Il pendolino dell'Ingegnere ora segna Matteo Renzi. Il sindaco è l'ultimo flirt del proprietario del gruppo Espresso-Repubblica, grande sponsor di papabili leader del centrosinistra, molti finiti male. Da timido e circospetto, il trattamento dei suoi giornali verso Renzi è divenuto apertamente simpatizzante con la festa di Repubblica, non a caso a Firenze (inizialmente era stata scelta Genova), sotto casa della nuova speranza di De Benedetti, incontrato pubblicamente e privatamente in un colloquio di mezz'ora a Palazzo Vecchio.
L'infatuazione debenedettiana è partita dopo il mezzo disastro elettorale del Pd alle politiche. Da lì, l'editore si è convinto che l'uomo giusto è Renzi. «È l'unico leader spendibile» afferma al Festival di Dogliani, nelle Langhe suo buen retiro; «Renzi rappresenta un cambiamento» riconferma l'altro giorno a Firenze. «È il leader ideale per il centrosinistra» disse invece al tedesco Die Zeit, ma non parlava di Renzi, bensì di Mario Monti, un annetto fa.
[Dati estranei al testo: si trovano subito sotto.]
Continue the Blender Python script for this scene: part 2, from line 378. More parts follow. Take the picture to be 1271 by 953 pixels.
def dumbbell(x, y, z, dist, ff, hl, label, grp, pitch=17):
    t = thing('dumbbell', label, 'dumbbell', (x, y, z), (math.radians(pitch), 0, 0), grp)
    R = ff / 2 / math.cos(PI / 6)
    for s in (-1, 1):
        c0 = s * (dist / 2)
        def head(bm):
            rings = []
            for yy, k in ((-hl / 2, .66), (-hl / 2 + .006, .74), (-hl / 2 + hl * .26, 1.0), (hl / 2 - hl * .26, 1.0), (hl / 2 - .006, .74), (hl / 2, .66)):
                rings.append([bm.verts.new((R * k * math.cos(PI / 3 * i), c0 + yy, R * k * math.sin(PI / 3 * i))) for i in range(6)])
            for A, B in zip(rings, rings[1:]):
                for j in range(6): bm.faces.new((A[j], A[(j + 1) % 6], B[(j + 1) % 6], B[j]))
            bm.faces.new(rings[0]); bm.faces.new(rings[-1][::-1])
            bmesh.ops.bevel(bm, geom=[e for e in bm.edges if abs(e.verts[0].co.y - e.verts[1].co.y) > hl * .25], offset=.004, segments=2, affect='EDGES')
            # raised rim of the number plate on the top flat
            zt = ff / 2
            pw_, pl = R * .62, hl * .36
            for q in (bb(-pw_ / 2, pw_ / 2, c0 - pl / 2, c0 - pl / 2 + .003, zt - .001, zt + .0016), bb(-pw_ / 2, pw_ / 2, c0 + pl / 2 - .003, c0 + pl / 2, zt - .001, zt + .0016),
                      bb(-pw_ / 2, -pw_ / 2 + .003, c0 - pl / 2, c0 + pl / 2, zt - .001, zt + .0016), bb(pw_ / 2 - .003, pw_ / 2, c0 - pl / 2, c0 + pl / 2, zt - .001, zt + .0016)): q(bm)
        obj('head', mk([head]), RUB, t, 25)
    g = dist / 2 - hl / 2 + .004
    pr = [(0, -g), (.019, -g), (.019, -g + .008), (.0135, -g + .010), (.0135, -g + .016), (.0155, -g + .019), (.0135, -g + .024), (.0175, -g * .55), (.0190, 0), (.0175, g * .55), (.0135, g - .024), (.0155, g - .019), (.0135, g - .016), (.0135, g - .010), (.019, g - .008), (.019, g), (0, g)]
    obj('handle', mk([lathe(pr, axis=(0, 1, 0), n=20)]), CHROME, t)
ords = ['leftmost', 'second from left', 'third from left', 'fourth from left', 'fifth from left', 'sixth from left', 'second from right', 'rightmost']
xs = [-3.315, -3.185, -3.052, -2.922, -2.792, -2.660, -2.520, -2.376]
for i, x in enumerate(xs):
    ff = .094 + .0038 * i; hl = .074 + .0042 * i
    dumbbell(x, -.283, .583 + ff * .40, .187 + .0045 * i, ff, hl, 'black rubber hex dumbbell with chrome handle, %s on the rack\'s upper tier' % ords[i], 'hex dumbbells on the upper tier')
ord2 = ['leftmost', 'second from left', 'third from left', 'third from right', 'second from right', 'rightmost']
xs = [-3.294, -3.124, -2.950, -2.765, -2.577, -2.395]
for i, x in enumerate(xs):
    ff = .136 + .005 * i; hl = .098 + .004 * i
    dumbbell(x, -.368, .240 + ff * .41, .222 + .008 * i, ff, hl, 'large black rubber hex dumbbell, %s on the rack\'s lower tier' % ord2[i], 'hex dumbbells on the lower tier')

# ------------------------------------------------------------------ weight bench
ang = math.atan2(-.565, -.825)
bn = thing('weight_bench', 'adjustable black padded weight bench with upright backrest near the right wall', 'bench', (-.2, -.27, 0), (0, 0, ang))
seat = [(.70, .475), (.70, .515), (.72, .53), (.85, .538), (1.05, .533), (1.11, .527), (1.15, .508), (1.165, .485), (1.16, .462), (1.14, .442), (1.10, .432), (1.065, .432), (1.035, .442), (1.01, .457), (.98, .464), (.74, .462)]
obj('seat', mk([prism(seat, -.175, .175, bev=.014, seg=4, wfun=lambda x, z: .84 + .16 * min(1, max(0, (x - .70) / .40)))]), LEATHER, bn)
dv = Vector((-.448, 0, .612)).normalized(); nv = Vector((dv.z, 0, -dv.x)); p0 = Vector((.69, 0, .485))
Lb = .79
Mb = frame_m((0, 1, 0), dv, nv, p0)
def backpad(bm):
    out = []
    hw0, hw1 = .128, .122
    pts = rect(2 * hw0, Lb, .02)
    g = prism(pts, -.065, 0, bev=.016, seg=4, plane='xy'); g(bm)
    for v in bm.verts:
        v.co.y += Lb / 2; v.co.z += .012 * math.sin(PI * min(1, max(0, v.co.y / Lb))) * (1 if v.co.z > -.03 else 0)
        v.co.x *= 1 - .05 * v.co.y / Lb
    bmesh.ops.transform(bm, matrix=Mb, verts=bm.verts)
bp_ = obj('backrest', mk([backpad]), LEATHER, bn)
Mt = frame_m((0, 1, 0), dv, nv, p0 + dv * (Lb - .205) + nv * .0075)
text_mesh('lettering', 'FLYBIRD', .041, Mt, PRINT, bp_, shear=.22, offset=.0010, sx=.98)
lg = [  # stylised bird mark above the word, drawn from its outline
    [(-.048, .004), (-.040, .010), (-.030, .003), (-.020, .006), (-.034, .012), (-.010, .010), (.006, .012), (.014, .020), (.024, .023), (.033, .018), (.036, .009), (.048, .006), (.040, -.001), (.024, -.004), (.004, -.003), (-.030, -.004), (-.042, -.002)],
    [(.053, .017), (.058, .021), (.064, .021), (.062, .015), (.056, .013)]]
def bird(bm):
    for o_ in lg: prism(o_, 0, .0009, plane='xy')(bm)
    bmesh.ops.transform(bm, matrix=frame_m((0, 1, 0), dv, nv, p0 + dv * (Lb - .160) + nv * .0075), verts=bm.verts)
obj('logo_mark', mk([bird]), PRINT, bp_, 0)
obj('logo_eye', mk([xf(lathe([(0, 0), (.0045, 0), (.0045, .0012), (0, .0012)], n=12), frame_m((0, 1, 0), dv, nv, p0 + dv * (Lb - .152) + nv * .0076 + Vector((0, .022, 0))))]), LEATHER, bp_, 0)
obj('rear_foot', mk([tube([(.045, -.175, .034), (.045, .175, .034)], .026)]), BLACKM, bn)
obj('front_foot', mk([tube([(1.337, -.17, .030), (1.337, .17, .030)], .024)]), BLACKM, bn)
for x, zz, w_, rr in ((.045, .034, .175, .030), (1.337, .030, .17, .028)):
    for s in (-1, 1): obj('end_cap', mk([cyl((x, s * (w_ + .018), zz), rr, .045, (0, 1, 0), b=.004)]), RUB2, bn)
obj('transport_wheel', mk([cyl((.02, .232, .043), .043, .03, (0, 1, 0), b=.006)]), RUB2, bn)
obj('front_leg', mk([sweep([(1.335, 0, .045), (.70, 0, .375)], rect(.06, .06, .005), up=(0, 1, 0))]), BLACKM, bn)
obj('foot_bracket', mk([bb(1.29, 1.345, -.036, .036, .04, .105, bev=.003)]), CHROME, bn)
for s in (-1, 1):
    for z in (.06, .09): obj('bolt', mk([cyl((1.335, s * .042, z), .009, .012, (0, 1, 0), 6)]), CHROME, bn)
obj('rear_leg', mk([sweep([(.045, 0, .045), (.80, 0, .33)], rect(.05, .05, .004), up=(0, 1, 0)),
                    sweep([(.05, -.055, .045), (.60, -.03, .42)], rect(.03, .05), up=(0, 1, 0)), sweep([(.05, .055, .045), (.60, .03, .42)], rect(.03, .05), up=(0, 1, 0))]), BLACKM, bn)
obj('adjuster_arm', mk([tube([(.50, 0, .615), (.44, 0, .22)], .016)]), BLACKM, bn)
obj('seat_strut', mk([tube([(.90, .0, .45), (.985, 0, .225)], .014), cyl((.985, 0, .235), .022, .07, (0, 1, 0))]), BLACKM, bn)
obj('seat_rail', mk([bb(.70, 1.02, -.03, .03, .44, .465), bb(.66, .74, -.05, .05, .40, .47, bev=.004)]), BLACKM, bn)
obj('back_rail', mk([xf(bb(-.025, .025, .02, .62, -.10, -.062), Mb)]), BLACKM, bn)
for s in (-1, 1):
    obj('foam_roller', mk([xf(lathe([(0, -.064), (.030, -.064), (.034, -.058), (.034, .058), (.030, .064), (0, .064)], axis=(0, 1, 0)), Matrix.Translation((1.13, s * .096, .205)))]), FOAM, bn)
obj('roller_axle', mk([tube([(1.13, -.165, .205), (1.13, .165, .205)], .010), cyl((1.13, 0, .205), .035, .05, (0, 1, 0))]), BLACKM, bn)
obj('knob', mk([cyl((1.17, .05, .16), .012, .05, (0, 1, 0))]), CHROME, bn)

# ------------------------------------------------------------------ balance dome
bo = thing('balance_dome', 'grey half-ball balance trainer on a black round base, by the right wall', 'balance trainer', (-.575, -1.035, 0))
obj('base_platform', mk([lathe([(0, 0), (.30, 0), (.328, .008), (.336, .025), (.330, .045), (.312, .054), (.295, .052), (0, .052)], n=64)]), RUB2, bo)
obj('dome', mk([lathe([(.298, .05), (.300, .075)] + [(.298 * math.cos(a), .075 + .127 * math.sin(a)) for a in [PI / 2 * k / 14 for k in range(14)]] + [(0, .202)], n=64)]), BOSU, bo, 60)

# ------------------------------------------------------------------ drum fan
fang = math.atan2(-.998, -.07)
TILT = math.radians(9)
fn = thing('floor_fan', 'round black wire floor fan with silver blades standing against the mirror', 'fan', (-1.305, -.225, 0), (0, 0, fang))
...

Il prof è stato il penultimo baciato dal favore del padrone dell'Espresso, creatore di futuri leader ma anche distruttore di carriere politiche (all'inverso quella del nemico Berlusconi, prefigurato come morto da anni, tarda a chiudersi). Monti è uscito di botto dal radar dell'Ingegnere, che solo qualche mese fa lo applaudiva come «qualcuno che può riconquistare il rispetto per l'Italia», perché «Monti gode di prestigio a livello mondiale», e «tutto il Pd lo vuole» come leader. Ora il Pd non lo vuole più, e tantomeno De Benedetti, che vuole Renzi, al limite in ticket con Letta jr. Anche su Renzi, però, il pendolino variabile dell'editore di Repubblica vibrava diversamente solo poco tempo fa. All'inviata di Santoro liquidava il rottamatore come un berluschino di sinistra: «Renzi? Abbiamo già dato, non mi sembra il caso di riproporre un Berlusconi di sinistra... Di sinistra poi si fa per dire... Oltre a rottamare (brutta parola) cosa vuol fare? Io non l'ho capito».
E in effetti alle primarie Repubblica ha parteggiato per Bersani, come peraltro il suo editore, che fece outing per lo smacchiatore: «Mi auguro che Bersani vinca le primarie. Lo conosco, lo stimo, è una persona per bene, mi dà un senso di tranquillità e stabilità, più di qualsiasi altro», soprattutto - sottinteso - di quell'altro, il giamburrasca Renzi. «Se fossi stato in Bersani - aggiunse CdB - non avrei fatto le primarie. Tutto questo gran bordello non porta a grandi frutti». Cambiando però opinione dopo il grande successo delle primarie Pd, con una mail al sindaco sconfitto: «Renzi, lei sa che ho votato convintamente Bersani ma le riconosco lealmente il merito di avere aperto in modo importante con queste primarie la stagione delle primarie vere. Non mancherò di farlo notare. Cordiali saluti, CdB».
La promessa è stata mantenuta, anche oltre le aspettative. Peggio delle aspettative invece il destino dell'ex santino di De Benedetti, il perdente di successo Bersani. «Il suo messaggio era lo smacchiatore di giaguari, che non è proprio una cosa con cui si mangia a mezzogiorno» spiegava dopo le politiche l'Ing, tornato al vecchio giudizio su Bersani («totalmente inadeguato come leader», «lui e D'Alema stanno ammazzando il Pd»).
Lunga invece la sequenza di leader del centrosinistra smacchiati da De Benedetti. Nel 2005 disse che «il futuro è nelle mani di Veltroni e di Rutelli, a Prodi spetta il ruolo di amministratore straordinario». Portò bene a Prodi, che l'anno dopo divenne premier, meno agli altri due, entrambi ex speranze tradite di Cdb. Rutelli, asfaltato da Berlusconi nel 2001, fu presentato al finanziare Soros proprio da lui, come «un giovane brillante politico italiano».